----- Information provided

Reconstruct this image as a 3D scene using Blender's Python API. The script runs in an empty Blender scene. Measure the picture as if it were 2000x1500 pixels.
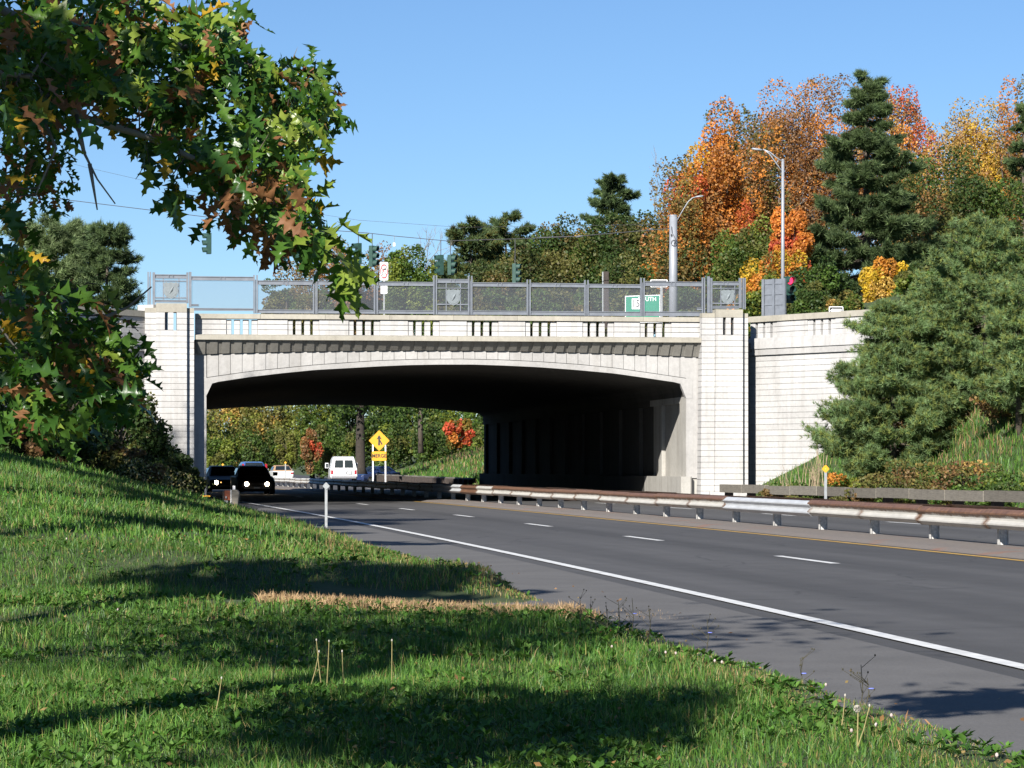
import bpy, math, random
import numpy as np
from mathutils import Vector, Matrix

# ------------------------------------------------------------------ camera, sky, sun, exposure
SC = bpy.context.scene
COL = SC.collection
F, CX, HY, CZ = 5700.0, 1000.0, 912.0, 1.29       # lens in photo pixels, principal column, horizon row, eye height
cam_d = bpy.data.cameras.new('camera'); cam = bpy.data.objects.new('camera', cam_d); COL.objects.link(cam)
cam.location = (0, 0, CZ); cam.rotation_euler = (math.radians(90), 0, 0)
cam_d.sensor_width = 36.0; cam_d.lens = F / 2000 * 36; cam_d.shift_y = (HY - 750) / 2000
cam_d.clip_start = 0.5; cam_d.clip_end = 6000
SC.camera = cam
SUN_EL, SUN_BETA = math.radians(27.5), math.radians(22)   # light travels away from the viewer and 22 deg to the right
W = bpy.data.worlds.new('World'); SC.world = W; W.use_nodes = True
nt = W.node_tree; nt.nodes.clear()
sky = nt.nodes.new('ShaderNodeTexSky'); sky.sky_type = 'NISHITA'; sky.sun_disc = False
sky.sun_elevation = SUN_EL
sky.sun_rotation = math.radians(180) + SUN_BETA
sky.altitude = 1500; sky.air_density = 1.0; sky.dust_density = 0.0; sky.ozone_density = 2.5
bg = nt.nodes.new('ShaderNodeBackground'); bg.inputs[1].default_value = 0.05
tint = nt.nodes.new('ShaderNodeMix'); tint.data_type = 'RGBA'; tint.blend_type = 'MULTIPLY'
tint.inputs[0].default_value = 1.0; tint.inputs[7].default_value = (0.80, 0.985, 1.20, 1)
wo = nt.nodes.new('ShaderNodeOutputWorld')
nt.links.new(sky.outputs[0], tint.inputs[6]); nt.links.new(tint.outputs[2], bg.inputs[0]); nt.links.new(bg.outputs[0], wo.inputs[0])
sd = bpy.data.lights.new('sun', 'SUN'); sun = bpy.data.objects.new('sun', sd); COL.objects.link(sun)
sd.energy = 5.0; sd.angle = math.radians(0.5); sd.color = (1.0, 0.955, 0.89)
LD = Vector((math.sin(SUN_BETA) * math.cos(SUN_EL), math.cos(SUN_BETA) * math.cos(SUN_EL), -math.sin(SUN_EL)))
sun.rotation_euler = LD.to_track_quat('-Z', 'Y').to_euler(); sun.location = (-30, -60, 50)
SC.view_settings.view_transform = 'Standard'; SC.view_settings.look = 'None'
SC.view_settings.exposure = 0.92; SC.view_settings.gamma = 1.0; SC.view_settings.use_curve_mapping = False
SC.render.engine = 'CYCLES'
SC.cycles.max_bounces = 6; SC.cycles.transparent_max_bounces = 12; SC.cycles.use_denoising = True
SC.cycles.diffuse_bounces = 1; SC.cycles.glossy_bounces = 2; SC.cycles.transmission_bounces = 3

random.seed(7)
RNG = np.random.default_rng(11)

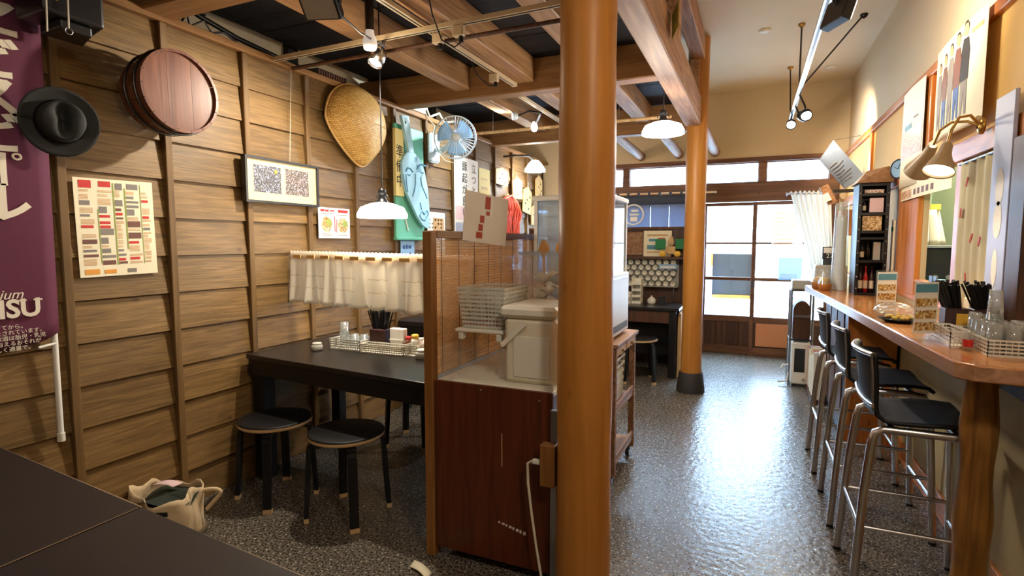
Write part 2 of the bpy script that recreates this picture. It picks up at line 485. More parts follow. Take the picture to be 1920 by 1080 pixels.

----------
----- Information provided

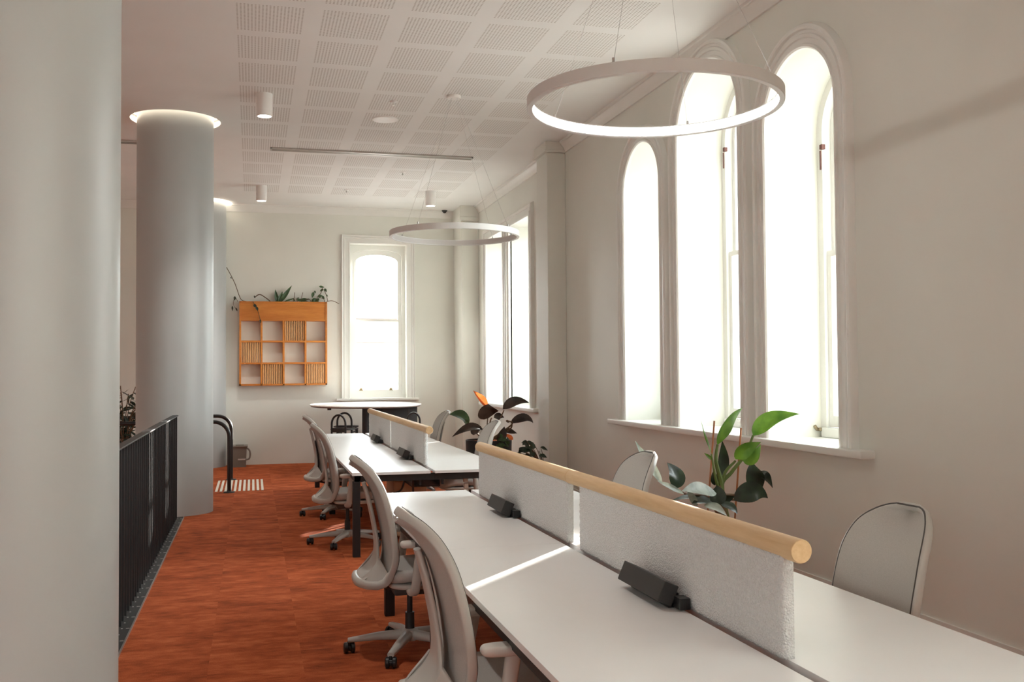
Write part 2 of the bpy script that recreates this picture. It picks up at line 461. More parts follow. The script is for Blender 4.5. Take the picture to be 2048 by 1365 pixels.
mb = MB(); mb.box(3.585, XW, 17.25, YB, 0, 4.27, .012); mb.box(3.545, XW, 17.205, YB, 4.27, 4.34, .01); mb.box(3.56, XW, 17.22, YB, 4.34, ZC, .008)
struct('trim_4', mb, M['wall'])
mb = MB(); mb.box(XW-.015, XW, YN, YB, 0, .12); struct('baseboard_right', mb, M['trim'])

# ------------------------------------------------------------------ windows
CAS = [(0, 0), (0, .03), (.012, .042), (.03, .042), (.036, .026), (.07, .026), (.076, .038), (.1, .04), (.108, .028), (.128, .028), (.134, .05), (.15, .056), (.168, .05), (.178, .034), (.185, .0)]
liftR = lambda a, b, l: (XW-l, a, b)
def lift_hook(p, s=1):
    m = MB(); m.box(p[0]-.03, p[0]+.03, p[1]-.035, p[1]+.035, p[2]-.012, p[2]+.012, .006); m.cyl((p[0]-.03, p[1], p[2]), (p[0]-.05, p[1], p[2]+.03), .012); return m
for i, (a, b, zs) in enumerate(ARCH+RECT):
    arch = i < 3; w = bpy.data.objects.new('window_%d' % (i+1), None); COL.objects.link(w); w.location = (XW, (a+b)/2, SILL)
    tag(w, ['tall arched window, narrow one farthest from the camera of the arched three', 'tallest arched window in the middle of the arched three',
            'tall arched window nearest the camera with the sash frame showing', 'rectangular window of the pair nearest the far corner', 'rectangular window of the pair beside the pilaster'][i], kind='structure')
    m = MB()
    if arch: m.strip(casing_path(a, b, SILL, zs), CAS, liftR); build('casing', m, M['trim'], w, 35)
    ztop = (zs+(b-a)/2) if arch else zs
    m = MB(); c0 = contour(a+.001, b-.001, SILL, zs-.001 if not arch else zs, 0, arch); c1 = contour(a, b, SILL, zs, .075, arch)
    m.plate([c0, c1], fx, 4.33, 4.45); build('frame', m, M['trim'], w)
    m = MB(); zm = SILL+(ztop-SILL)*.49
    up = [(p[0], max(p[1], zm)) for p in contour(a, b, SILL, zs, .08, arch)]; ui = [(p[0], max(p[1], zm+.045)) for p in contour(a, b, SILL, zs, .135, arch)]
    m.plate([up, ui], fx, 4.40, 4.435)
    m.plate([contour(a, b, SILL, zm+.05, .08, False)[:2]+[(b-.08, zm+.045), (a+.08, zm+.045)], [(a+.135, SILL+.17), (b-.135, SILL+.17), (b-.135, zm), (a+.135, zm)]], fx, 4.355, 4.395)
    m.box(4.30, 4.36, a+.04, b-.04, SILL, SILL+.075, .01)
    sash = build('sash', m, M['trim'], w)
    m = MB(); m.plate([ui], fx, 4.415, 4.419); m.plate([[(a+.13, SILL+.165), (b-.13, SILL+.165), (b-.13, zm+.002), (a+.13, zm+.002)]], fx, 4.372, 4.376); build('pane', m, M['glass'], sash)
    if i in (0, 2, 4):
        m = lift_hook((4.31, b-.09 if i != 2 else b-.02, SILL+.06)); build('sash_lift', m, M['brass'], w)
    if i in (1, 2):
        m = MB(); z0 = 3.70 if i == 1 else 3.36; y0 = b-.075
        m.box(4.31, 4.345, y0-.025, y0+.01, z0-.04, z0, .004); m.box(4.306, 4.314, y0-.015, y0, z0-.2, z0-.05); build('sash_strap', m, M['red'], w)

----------
----- Information provided

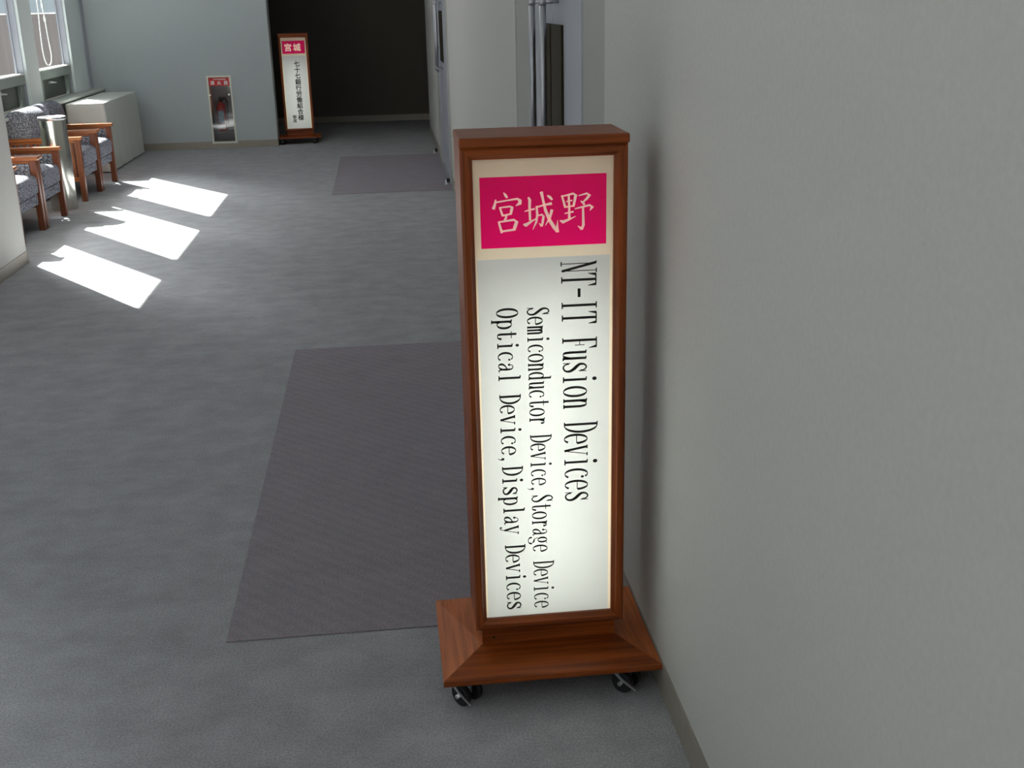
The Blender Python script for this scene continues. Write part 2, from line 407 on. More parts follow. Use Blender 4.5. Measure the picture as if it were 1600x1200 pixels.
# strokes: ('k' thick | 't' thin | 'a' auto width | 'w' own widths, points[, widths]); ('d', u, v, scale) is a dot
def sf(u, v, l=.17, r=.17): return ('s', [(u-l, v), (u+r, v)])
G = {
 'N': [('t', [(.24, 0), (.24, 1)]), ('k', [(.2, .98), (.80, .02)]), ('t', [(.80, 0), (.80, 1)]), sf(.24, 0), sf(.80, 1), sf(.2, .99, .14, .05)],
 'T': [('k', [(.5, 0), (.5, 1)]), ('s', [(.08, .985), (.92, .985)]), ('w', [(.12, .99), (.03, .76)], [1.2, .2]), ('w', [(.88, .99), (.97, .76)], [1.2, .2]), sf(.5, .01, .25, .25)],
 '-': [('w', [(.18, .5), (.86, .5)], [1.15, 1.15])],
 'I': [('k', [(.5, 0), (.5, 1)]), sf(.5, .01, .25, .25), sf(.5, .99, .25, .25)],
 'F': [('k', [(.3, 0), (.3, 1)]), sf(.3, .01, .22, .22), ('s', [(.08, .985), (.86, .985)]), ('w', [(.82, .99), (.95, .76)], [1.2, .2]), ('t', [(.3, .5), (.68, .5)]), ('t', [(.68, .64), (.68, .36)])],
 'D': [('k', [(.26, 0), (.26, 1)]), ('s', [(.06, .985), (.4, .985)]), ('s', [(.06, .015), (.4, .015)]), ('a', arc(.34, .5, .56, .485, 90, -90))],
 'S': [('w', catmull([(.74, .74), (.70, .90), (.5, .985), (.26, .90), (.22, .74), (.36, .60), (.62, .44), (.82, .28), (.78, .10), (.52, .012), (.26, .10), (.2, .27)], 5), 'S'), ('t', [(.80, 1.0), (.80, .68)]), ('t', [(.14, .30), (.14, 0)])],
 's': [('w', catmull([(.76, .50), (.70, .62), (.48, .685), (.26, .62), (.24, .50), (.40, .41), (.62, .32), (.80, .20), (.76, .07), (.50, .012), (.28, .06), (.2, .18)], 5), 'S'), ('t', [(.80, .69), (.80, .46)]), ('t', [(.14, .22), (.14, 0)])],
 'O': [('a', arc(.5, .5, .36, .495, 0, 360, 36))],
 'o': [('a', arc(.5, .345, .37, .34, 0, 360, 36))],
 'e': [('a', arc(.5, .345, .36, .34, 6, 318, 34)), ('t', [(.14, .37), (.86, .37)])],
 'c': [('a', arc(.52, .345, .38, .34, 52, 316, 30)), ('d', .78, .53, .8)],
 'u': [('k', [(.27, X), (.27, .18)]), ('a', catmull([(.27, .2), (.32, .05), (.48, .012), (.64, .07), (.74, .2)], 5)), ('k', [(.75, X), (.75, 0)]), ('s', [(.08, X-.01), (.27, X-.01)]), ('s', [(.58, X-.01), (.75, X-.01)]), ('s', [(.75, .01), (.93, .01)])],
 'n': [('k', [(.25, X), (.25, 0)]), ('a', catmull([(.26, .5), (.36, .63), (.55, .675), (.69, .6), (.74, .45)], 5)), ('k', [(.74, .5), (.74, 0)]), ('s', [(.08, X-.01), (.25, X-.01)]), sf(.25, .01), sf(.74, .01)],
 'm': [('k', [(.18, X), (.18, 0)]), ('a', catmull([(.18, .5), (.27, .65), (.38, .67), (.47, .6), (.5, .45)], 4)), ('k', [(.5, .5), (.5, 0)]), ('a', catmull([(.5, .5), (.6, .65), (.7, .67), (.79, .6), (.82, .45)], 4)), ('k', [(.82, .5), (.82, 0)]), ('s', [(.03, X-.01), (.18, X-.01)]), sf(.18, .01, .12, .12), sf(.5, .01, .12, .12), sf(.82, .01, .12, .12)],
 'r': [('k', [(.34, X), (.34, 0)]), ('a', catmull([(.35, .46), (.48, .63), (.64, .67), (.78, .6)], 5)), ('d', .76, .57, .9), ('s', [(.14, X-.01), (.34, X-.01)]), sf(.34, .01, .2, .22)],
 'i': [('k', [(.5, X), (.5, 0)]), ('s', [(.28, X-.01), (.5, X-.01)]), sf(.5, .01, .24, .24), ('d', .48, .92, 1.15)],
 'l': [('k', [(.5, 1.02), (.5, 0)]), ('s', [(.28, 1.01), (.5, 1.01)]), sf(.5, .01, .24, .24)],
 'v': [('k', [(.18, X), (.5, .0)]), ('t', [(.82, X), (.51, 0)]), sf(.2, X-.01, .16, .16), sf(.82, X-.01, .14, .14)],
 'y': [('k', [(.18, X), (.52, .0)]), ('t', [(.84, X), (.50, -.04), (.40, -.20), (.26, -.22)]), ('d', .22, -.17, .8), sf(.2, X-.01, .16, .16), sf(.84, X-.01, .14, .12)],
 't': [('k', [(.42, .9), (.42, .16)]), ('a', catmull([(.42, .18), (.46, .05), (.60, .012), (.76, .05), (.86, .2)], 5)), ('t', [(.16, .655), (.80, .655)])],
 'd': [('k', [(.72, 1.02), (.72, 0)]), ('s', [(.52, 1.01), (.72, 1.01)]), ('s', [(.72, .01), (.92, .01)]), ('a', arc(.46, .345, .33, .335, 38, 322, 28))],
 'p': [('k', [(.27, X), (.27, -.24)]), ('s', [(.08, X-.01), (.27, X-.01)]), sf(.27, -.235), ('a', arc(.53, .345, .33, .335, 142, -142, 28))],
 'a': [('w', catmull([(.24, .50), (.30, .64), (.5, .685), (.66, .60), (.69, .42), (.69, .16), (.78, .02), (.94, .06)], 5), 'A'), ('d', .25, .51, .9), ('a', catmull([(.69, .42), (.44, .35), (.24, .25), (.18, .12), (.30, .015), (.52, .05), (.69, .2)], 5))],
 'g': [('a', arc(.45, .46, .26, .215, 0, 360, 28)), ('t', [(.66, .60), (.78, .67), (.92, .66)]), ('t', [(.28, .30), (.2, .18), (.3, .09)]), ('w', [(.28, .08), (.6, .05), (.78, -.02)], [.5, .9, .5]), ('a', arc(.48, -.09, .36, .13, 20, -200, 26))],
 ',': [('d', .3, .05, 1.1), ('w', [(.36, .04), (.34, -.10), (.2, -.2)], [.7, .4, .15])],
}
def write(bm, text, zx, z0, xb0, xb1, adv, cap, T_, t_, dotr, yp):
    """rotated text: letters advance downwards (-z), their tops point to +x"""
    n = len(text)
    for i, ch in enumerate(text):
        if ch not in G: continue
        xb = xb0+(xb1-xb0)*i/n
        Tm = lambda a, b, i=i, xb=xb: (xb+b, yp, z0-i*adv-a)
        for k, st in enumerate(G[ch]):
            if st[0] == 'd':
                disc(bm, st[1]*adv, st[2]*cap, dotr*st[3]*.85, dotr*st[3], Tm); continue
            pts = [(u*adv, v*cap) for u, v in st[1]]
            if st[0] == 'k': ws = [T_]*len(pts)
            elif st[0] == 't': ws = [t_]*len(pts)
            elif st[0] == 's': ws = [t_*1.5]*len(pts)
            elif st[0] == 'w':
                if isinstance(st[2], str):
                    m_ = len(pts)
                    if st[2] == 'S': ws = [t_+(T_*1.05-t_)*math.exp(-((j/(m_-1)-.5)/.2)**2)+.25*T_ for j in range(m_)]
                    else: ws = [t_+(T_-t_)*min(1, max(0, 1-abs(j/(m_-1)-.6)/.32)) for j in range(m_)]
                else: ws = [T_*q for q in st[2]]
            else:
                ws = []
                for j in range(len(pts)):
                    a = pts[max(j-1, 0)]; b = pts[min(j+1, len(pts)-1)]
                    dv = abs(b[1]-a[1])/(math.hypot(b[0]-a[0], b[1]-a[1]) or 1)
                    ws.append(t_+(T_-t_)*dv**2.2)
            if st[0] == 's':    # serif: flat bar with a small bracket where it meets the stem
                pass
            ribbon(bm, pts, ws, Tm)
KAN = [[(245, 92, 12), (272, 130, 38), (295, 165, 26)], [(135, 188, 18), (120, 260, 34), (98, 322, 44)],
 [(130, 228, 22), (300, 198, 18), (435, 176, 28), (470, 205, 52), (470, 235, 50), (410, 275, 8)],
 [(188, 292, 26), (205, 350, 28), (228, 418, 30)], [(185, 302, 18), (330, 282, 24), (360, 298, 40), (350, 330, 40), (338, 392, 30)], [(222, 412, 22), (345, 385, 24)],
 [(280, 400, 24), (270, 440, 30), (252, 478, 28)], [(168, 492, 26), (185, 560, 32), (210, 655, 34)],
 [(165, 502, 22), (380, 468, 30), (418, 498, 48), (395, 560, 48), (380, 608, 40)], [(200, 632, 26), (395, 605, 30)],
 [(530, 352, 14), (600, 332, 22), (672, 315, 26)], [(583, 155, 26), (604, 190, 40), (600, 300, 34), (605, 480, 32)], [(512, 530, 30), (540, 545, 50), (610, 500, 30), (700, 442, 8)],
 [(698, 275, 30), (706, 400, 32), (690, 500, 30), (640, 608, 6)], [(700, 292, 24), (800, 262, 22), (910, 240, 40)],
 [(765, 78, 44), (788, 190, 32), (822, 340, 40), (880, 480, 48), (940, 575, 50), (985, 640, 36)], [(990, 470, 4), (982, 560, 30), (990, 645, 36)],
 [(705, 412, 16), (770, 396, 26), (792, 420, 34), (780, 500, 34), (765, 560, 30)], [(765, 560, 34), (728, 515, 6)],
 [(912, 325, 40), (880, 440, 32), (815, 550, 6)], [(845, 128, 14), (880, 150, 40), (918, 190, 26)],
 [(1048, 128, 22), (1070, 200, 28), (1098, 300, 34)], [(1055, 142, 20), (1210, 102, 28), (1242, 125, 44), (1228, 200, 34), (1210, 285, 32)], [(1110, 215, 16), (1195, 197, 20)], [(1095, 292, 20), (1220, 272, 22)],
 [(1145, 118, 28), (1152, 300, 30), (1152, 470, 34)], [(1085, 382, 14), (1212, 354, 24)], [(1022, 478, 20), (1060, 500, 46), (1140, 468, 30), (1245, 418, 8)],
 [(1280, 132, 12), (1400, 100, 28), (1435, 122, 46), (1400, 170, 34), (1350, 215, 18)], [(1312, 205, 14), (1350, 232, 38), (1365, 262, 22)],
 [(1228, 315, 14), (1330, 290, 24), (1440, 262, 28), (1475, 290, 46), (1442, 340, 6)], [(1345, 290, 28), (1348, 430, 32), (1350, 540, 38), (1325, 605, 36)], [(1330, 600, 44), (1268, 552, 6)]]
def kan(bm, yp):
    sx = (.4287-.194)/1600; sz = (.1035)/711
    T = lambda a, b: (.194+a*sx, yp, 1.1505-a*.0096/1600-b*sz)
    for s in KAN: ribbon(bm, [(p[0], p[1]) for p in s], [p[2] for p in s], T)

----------

**Exercise:**
Reproduce the lines above starting at the one with "Reconstruct this image" and ending at the one with "from mathutils import Vector, Matrix", both included, exactly and with no pictures.

**The answer:**
Reconstruct this image as a 3D scene using Blender's Python API. The script runs in an empty Blender scene. Measure the picture as if it were 2000x1500 pixels.
import bpy, math, random
import numpy as np
from mathutils import Vector, Matrix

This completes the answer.